◆ Your goal:
Word for word, restate every line of the material.

* BEGIN Data extract *

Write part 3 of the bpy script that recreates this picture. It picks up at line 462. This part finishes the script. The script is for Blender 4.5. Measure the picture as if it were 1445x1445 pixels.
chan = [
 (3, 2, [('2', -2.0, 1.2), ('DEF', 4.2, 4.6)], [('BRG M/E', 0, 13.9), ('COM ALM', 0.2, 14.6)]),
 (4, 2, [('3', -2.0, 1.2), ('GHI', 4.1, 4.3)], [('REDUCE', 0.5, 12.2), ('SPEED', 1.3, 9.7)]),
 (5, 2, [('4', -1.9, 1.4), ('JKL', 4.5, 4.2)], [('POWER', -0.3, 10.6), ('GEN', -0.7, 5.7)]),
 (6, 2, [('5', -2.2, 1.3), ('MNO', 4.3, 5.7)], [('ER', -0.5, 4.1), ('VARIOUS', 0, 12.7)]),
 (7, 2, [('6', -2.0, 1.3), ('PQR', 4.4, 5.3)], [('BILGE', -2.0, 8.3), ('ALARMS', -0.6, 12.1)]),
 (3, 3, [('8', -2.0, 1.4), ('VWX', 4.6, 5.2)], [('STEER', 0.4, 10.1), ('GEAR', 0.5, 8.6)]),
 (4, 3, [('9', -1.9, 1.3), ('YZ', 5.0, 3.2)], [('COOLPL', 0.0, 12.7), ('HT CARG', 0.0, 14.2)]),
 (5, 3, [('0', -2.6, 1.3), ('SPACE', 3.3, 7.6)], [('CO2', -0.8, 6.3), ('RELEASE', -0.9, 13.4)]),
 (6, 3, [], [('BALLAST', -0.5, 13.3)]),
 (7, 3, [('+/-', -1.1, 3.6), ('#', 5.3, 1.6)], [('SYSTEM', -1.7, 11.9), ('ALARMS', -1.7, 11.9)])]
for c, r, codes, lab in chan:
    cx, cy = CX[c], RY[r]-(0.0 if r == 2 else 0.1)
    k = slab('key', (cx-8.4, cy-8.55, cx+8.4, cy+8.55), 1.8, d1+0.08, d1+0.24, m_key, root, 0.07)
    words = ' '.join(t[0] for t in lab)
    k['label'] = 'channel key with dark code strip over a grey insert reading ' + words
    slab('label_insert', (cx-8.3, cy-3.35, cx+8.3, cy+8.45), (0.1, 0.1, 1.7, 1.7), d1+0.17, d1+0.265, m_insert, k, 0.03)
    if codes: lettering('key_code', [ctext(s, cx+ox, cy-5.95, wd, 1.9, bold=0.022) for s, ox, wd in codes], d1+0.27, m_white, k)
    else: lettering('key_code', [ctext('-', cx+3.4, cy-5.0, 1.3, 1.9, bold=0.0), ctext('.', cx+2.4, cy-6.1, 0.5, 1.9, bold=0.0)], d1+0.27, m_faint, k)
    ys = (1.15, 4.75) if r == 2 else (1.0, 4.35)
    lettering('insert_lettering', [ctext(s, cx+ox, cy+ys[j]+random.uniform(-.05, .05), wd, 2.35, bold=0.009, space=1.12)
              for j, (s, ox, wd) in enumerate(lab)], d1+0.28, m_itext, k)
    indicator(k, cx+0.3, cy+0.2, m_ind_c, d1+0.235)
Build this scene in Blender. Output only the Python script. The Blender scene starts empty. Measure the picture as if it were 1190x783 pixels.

* END Data extract *

◆ Output below:
Write part 3 of the bpy script that recreates this picture. It picks up at line 462. This part finishes the script. The script is for Blender 4.5. Measure the picture as if it were 1445x1445 pixels.
chan = [
 (3, 2, [('2', -2.0, 1.2), ('DEF', 4.2, 4.6)], [('BRG M/E', 0, 13.9), ('COM ALM', 0.2, 14.6)]),
 (4, 2, [('3', -2.0, 1.2), ('GHI', 4.1, 4.3)], [('REDUCE', 0.5, 12.2), ('SPEED', 1.3, 9.7)]),
 (5, 2, [('4', -1.9, 1.4), ('JKL', 4.5, 4.2)], [('POWER', -0.3, 10.6), ('GEN', -0.7, 5.7)]),
 (6, 2, [('5', -2.2, 1.3), ('MNO', 4.3, 5.7)], [('ER', -0.5, 4.1), ('VARIOUS', 0, 12.7)]),
 (7, 2, [('6', -2.0, 1.3), ('PQR', 4.4, 5.3)], [('BILGE', -2.0, 8.3), ('ALARMS', -0.6, 12.1)]),
 (3, 3, [('8', -2.0, 1.4), ('VWX', 4.6, 5.2)], [('STEER', 0.4, 10.1), ('GEAR', 0.5, 8.6)]),
 (4, 3, [('9', -1.9, 1.3), ('YZ', 5.0, 3.2)], [('COOLPL', 0.0, 12.7), ('HT CARG', 0.0, 14.2)]),
 (5, 3, [('0', -2.6, 1.3), ('SPACE', 3.3, 7.6)], [('CO2', -0.8, 6.3), ('RELEASE', -0.9, 13.4)]),
 (6, 3, [], [('BALLAST', -0.5, 13.3)]),
 (7, 3, [('+/-', -1.1, 3.6), ('#', 5.3, 1.6)], [('SYSTEM', -1.7, 11.9), ('ALARMS', -1.7, 11.9)])]
for c, r, codes, lab in chan:
    cx, cy = CX[c], RY[r]-(0.0 if r == 2 else 0.1)
    k = slab('key', (cx-8.4, cy-8.55, cx+8.4, cy+8.55), 1.8, d1+0.08, d1+0.24, m_key, root, 0.07)
    words = ' '.join(t[0] for t in lab)
    k['label'] = 'channel key with dark code strip over a grey insert reading ' + words
    slab('label_insert', (cx-8.3, cy-3.35, cx+8.3, cy+8.45), (0.1, 0.1, 1.7, 1.7), d1+0.17, d1+0.265, m_insert, k, 0.03)
    if codes: lettering('key_code', [ctext(s, cx+ox, cy-5.95, wd, 1.9, bold=0.022) for s, ox, wd in codes], d1+0.27, m_white, k)
    else: lettering('key_code', [ctext('-', cx+3.4, cy-5.0, 1.3, 1.9, bold=0.0), ctext('.', cx+2.4, cy-6.1, 0.5, 1.9, bold=0.0)], d1+0.27, m_faint, k)
    ys = (1.15, 4.75) if r == 2 else (1.0, 4.35)
    lettering('insert_lettering', [ctext(s, cx+ox, cy+ys[j]+random.uniform(-.05, .05), wd, 2.35, bold=0.009, space=1.12)
              for j, (s, ox, wd) in enumerate(lab)], d1+0.28, m_itext, k)
    indicator(k, cx+0.3, cy+0.2, m_ind_c, d1+0.235)
Build this scene in Blender. Output only the Python script. The Blender scene starts empty. Measure the picture as if it were 1190x783 pixels.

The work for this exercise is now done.